Howard Gittis' Palm Beach home under contract

By: Stephanie Murphy
Published: 1/20/2008Source: Palm Beach Daily News

The late Howard Gittis, who shaped many an acquisition in his years as vice chairman of Revlon parent MacAndrews & Forbes Holdings, would no doubt be pleased at the deal his estate has consummated on the sale of 200 Via Palma.

 

The contract price has not been disclosed but is said to be about $22 million, not much below the listing price of $23.5 million. More impressive is its short stay on the market - less than six weeks.

 

Designed in 1952 by Marion Sims Wyeth, the home was listed about Dec. 1 with Paulette Koch and Dana Koch of The Corcoran Group.
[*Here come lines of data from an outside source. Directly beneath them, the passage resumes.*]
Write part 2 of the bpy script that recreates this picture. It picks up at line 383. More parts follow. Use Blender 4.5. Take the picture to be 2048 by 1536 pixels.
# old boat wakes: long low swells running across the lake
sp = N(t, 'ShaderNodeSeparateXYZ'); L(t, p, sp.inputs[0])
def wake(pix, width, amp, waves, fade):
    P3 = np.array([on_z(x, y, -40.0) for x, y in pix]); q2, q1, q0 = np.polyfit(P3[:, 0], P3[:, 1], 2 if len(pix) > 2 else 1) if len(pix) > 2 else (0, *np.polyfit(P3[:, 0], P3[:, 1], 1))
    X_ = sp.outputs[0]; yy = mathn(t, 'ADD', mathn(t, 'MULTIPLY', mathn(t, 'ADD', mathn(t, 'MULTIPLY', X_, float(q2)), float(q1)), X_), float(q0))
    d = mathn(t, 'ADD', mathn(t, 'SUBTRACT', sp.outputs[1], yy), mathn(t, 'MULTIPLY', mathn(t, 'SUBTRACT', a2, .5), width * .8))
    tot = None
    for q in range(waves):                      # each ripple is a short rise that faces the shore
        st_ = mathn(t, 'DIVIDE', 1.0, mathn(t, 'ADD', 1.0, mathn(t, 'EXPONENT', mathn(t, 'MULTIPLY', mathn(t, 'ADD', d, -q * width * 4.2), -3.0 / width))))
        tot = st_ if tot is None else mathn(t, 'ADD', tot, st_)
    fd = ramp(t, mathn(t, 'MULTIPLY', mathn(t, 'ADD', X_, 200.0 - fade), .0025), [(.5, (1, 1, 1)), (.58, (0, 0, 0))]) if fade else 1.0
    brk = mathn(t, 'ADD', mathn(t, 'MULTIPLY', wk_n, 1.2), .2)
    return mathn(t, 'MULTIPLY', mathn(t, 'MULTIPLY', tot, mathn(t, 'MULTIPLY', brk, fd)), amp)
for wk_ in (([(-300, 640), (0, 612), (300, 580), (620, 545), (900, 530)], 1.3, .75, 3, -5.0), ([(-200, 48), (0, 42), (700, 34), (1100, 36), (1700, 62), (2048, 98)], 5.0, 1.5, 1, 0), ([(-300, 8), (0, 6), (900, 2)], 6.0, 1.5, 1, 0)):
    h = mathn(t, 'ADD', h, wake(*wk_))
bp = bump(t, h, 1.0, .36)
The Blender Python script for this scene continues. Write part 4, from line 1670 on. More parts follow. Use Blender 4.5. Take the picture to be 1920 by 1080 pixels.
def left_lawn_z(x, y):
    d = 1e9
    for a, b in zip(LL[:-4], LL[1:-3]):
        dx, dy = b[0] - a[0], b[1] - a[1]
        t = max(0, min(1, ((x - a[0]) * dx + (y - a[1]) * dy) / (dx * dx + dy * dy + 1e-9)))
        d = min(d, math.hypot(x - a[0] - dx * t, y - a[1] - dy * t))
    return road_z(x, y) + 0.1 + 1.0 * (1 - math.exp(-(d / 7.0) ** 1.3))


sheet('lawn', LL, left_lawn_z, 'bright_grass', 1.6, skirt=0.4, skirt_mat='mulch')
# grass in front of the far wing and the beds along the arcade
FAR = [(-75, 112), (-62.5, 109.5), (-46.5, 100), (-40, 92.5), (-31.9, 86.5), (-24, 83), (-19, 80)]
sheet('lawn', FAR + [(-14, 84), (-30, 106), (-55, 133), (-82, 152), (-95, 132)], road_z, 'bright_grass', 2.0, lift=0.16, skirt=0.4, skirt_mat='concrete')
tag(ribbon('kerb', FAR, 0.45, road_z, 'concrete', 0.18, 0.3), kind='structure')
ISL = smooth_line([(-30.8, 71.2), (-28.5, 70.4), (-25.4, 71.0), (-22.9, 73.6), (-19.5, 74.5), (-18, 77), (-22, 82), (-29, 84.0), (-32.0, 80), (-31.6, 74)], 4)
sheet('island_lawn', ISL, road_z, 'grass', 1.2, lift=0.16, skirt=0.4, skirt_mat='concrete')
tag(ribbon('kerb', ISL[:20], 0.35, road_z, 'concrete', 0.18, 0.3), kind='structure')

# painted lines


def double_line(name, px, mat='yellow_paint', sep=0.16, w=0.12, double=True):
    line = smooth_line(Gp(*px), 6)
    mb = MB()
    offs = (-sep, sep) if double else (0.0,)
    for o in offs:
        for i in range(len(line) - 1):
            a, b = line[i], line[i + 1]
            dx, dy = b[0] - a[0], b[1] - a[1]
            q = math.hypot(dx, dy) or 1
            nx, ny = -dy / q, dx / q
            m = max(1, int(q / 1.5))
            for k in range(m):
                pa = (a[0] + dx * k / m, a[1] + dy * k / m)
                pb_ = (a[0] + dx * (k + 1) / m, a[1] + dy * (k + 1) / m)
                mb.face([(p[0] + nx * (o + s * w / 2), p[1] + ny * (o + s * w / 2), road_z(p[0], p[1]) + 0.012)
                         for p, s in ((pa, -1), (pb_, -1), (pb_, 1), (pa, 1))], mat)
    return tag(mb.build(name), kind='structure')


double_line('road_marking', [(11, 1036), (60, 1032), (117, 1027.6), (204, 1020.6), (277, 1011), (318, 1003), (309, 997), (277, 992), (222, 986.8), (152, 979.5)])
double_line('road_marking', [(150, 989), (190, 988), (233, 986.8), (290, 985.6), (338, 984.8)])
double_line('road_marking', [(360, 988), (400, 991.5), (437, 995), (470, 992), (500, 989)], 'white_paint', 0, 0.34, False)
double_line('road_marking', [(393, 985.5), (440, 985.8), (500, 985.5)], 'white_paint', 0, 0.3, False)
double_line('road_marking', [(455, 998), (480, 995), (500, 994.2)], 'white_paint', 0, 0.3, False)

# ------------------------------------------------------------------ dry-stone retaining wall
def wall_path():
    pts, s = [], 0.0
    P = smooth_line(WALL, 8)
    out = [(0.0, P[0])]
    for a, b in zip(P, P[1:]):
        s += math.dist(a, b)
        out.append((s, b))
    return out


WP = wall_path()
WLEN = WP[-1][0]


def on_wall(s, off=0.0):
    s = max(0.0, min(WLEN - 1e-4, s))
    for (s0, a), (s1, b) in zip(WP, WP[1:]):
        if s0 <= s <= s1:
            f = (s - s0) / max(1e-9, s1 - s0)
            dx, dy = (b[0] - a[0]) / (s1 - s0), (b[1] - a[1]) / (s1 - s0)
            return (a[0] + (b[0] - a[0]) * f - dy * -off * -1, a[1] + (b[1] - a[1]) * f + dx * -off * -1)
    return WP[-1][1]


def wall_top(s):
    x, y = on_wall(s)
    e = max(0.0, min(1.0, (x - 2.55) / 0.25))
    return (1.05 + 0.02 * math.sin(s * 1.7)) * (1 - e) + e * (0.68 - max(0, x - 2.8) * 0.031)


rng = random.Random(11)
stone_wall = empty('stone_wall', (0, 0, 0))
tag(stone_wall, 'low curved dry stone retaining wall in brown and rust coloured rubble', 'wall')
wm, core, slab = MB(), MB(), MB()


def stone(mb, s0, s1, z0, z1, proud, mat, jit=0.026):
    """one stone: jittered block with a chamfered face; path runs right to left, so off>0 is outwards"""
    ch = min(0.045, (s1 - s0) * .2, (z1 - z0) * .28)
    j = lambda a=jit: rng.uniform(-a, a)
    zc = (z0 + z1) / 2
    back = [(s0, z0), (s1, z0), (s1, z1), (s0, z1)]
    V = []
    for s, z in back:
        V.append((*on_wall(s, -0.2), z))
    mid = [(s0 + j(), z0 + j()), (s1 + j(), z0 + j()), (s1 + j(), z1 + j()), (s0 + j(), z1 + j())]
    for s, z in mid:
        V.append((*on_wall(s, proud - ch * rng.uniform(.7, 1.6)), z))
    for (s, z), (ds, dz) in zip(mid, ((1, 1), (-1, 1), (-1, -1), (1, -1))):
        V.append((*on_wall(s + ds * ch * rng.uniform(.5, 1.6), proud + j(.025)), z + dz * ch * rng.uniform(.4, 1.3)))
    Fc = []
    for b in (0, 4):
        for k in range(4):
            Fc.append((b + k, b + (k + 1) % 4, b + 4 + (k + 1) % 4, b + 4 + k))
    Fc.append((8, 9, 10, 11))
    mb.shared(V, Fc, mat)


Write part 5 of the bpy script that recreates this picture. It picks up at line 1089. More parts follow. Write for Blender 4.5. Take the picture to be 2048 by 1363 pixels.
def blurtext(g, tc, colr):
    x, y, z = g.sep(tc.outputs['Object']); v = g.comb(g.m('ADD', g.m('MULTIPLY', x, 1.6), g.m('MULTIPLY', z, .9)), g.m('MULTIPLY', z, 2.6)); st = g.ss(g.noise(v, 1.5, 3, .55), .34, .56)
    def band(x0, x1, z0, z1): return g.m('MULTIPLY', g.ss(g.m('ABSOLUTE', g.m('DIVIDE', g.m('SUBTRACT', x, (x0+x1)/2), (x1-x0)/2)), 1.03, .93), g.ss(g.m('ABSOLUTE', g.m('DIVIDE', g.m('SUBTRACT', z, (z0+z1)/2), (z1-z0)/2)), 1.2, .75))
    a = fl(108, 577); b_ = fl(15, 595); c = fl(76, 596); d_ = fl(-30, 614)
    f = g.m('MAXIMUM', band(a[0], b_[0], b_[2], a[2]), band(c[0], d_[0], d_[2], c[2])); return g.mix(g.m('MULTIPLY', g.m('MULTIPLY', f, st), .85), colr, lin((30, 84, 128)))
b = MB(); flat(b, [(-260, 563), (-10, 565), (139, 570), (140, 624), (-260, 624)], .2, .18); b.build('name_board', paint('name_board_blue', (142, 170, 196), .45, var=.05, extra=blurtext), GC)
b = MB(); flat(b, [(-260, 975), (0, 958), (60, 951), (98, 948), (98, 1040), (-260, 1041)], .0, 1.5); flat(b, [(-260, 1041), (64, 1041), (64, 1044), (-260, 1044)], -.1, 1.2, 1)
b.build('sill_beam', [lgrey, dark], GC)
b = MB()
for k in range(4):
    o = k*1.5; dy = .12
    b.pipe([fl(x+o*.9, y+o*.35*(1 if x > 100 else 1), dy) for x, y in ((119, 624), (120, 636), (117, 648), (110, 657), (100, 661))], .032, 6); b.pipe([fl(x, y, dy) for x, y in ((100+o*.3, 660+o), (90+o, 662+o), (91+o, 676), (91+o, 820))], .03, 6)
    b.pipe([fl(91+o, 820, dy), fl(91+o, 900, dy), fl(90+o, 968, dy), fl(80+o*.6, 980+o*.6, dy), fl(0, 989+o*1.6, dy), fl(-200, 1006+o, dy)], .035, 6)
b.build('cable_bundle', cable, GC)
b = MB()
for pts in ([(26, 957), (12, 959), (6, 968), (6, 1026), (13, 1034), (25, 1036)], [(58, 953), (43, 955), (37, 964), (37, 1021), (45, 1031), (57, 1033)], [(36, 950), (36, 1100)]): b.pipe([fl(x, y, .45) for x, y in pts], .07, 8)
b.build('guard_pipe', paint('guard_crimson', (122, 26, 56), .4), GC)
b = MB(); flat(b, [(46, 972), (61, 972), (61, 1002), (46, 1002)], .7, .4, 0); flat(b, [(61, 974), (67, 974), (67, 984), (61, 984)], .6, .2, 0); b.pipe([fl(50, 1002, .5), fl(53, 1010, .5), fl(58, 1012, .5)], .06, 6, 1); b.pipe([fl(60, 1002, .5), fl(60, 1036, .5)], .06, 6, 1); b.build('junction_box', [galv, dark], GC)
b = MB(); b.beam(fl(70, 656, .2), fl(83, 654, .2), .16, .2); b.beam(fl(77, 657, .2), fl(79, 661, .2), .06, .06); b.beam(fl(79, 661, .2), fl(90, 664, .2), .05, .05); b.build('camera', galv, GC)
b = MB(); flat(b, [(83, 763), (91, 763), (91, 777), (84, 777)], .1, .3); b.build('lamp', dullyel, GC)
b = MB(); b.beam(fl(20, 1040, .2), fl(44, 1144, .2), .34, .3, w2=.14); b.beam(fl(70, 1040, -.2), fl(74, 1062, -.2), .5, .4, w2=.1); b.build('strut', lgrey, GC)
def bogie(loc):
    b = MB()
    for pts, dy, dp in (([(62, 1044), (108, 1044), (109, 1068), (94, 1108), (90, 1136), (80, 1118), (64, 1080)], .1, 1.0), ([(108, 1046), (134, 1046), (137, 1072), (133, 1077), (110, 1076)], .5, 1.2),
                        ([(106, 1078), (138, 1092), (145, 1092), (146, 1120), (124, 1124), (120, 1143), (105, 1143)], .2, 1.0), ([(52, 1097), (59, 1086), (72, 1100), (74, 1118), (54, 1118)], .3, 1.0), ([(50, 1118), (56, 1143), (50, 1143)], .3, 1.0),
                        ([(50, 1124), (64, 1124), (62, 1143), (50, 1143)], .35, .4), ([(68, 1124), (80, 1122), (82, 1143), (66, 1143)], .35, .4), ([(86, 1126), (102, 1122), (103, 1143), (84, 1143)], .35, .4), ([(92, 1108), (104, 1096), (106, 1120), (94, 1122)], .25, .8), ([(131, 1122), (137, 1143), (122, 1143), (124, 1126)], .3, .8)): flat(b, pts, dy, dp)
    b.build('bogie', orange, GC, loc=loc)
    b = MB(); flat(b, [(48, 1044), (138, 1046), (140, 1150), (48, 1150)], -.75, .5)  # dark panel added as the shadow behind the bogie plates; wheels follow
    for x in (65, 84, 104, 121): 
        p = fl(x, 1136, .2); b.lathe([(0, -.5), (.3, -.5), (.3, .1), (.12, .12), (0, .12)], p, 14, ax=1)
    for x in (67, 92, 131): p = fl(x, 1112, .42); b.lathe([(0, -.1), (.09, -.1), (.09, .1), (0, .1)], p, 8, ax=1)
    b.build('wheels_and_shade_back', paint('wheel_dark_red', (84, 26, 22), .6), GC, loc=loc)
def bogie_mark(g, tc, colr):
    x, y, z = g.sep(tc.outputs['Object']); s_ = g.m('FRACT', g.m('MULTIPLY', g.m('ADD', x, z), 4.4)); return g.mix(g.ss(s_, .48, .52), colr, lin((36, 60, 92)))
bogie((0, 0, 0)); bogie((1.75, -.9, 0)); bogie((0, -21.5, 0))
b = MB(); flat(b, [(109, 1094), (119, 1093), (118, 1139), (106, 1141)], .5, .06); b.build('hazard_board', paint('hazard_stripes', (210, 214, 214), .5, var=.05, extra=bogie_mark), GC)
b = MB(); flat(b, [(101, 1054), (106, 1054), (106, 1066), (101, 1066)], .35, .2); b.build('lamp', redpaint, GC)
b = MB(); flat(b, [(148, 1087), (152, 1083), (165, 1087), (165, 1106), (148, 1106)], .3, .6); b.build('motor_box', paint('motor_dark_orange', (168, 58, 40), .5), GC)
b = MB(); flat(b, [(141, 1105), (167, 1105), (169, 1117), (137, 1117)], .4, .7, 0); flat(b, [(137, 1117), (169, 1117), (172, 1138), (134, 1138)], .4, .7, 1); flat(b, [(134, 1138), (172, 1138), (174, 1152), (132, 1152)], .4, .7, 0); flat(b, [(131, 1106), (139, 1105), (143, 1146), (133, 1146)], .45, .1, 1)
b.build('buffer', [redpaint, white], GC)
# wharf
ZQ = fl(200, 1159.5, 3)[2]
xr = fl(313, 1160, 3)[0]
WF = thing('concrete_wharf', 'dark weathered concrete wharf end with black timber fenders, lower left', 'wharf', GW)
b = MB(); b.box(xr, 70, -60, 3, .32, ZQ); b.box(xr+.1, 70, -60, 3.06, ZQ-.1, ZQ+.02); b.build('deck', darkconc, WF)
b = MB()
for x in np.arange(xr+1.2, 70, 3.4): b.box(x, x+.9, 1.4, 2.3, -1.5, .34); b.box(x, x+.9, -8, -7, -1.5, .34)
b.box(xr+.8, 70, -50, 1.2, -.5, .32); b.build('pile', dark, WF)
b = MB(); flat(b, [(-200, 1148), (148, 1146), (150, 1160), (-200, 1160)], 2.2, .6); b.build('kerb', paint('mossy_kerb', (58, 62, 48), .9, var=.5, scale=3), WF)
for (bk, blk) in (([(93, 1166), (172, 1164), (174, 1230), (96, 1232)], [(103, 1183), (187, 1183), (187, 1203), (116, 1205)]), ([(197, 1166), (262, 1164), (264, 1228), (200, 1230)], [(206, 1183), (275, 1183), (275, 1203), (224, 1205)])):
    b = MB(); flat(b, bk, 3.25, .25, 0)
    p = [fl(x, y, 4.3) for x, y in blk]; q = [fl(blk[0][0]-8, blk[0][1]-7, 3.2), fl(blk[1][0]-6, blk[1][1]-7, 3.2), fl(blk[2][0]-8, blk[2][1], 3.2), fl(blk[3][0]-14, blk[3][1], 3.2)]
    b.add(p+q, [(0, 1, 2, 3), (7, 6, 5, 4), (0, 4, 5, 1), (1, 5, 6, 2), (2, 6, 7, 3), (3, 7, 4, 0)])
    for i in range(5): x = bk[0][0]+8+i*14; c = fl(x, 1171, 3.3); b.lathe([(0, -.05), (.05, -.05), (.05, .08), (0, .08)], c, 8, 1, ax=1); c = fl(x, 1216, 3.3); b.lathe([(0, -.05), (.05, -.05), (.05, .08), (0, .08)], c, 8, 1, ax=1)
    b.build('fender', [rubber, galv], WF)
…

Gittis' estate put it on the market less than three months after his sudden death at his home in New York. He had returned that day after a weekend of shopping for other real estate in Palm Beach.

 

Betsy Green, a New York broker with a desk in Palm Beach, represented the buyer, who is said to be Manhattan property baron Lloyd Goldman, one of the largest real estate owners in New York.

 

Goldman led a group that put up most of the $125 million equity to back developer Larry Silverstein's purchase of the 99-year lease on the World Trade Center from the Port Authority of New York and New Jersey. That $3.2 billion deal closed in July 2001, weeks before the buildings fell on Sept. 11.

 

In the short time that 200 Via Palma was on the market, it all but created a bidding war, Paulette Koch said. "More than one prospect was seriously interested in buying. There will be a lot of crying now that they didn't step up to the plate."

 

She said the quick sale resulted from proper pricing. "A lot of thought and time went into deliberations with the family."

 

Records at the Palm Beach County Property Appraiser's Office show Gittis bought the waterfront compound in 2001 for $9.95 million.

 

Koch said that during the six weeks, she and her son, Dana, showed it almost daily - sometimes twice a day. "It got quite a reception, because people perceived the value."

 

The house was sold unfurnished. She said Gittis' extensive art collection is worth much more than the house.

 

That "stellar contemporary art collection" was the focus of a recent feature on the irreverent "Real Estalker" blog.

 

The blogger cited works by Damien Hirst (over the fireplace in the dining room), Peter Halley (living room), Gary Hume (back wall, loggia), Willem de Kooning (over the fireplace of the master bedroom), some Warhols, a Picasso and a few Fernando Boteros.

 

"Jeezis Mary and Joseph, a tour through this house is like going to the damn Museum of Modern Art. Your Mama imagines all the bigwigs from the Sotheby's and Christie's auction houses are beating down the door to the executor to Mister Gittis' estate trying to get their hands on all that art," wrote the blogger, who goes by the sobriquet of Your Mama.

 

Gittis, whose roles were not limited to corporate attorney and executive, was chairman of the board of trustees at Temple University in Philadelphia.

 

In August 2000, he set a county record for nonoceanfront property when he sold his landmarked mansion on Via Del Mar for $18 million - $1 million more than he asked.

 

The next assignment for his estate: selling Gittis' sprawling summer compound on Ox Pasture Road in Southampton, N.Y. Priced at $59 million, the main house sits on more than 15 acres.